JFK’s extramarital sex not so important as his record — or lack of one

By Rabbi Ben Kamin

Rabbi Ben Kamin

SAN DIEGO — It is hardly worth the energy to mention how monumentally uninteresting is the “shocking” new book by Mimi Alford, Once Upon A Secret, which will now briefly draw attention from the sordid, disagreeable primary presidential primary campaign and its flailing bitterness.
 
I’m not planning to read or review it but the story is being forced upon me by the hyperventilation and cynicism of the media and the ravenous gossip culture now pervading the once serious news department at NBC.

There is no news in Ms. Alford’s self-purging little tome.
 
The irony is that back when Kennedy was alive and basically ignoring the human rights abuses being committed by the Southern states against black men, women, and children, it was NBC News that actually led the way into televising the atrocities of Birmingham, Ala. and Jackson, Miss.   Even Kennedy, a truly visionary leader denied genuine greatness by cruel fate, finally was moved enough in June 1963 by the fire-hosing of peaceful black demonstrators to go on national television and suggest a Civil Rights Bill.

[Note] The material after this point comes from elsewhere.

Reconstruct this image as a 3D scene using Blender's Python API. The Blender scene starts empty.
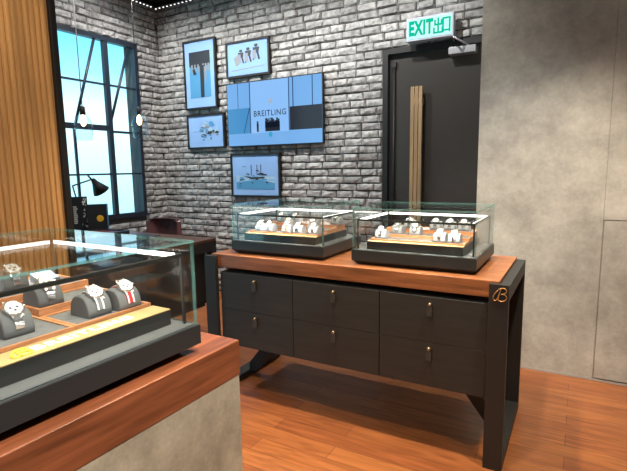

Had John F. Kennedy not been so horrifically executed in the open sunshine of Dealey Plaza in Dallas on November 22, 1963 and then served two terms as president, he likely would not have even recalled sweet, innocent Mimi.  A brilliant man of both cosmic charisma and systemic nymphomania, he went through sexual escapades so innumerable and reckless that one can only fear that a bevy of women will now also come out of the rotting wood of this unnecessary chronicle.
 
Death and hagiography have blurred the lines of both facts and priorities.  There is no news in Ms. Alford’s self-purging little tome; most powerful men—especially men who carry telegenic good likes such as John Kennedy and Bill Clinton—have been physically and psychologically unable to resist the easy access they’ve had to servile, star struck, needy women.  That doesn’t make it right.  But it also doesn’t make it news.
 
The fact remains that JFK, who inspired us as powerfully as George W. Bush embarrassed us, and who somehow does not come across historically like an alley-cat (read John Edwards), was uncommonly focused and clear-eyed when it came to the Cuban missile crisis, had the makings of a truly transcendent president.   He did reenergize this land, created the Peace Corps, and he did love history, words, art, and music.  He coped with chronic pain, a laundry list of health ailments, and was obsessed with his own mortality—which may partially explain, though does not justify his sickness with and for women.
 
But the great JFK did not have any such affinity for “Negroes”—as they were called then.  As a senator, Kennedy appeased his influential Southern colleagues by voting against the proposed 1956 Civil Rights bill.  Both the president and his brother Robert opposed the 1963 March on Washington, during which Martin Luther King, Jr. offered his “I Have A Dream” preachment.  The Kennedys feared that any clear association with the Civil Rights Movement would cost them the South and the 1964 election.
 
History—and Ms. Alford’s memory—both need to be carefully examined, understood, and put into perspective.